Sites that serve targeted advertising aren’t in the business of embarrassing consumers or abusing their information by revealing it publicly. And, most important, nothing in the VPPA declares that information sharing is prohibited if third party partners could theoretically construct a profile of users. The technology to construct these profiles simply didn’t exist in 1988, and there is nothing in the Act or its legislative history to support the idea that the VPPA should be employed against the content platforms that outsource marketing to ad networks.

What would make sense is to actually try to fit modern practice in with the design and intent of the VPPA. If, for instance, third-party ad networks were using the profiles they created to extort, blackmail, embarrass, or otherwise coerce individuals, the practice certainly falls outside of course of business, and should be actionable.

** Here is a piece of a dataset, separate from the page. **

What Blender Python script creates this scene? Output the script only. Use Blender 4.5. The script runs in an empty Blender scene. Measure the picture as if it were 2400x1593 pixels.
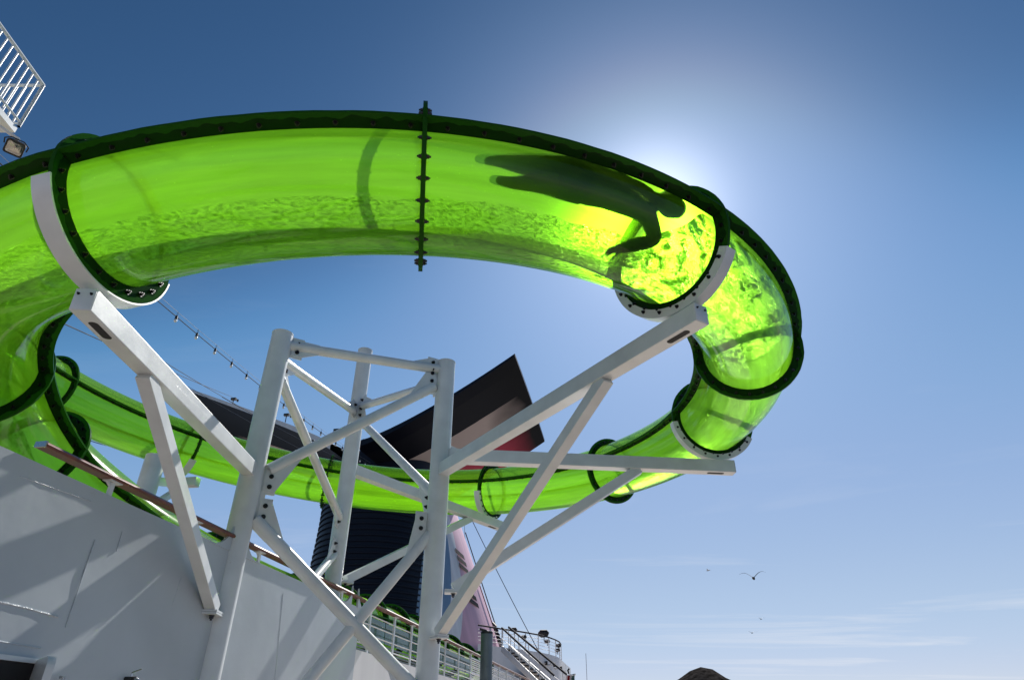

But as it stands, much like the TCPA, the VPPA threatens to become a costly technological anachronism. Future courts should take the lead of the Eleventh and Seventh circuits, and make the law operate in the way it was actually intended. Gannett still has the opportunity to appeal for an en banc hearing, and after that for cert before the Supreme Court. But the circuit split this presents is the least of our worries. If this issue is not resolved in a way that permits platforms to continue to outsource their marketing efforts as they do today, the effects on innovation could be drastic.

Web platforms — which includes much more than just online newspapers — depend upon targeted ads to support their efforts. This applies to mobile apps as well. The “freemium” model has eclipsed the premium model for apps — a fact that expresses the preferences of both consumers at large as well as producers. Using the VPPA as a hammer to smash these business models will hurt everyone except, of course, for plaintiff’s attorneys.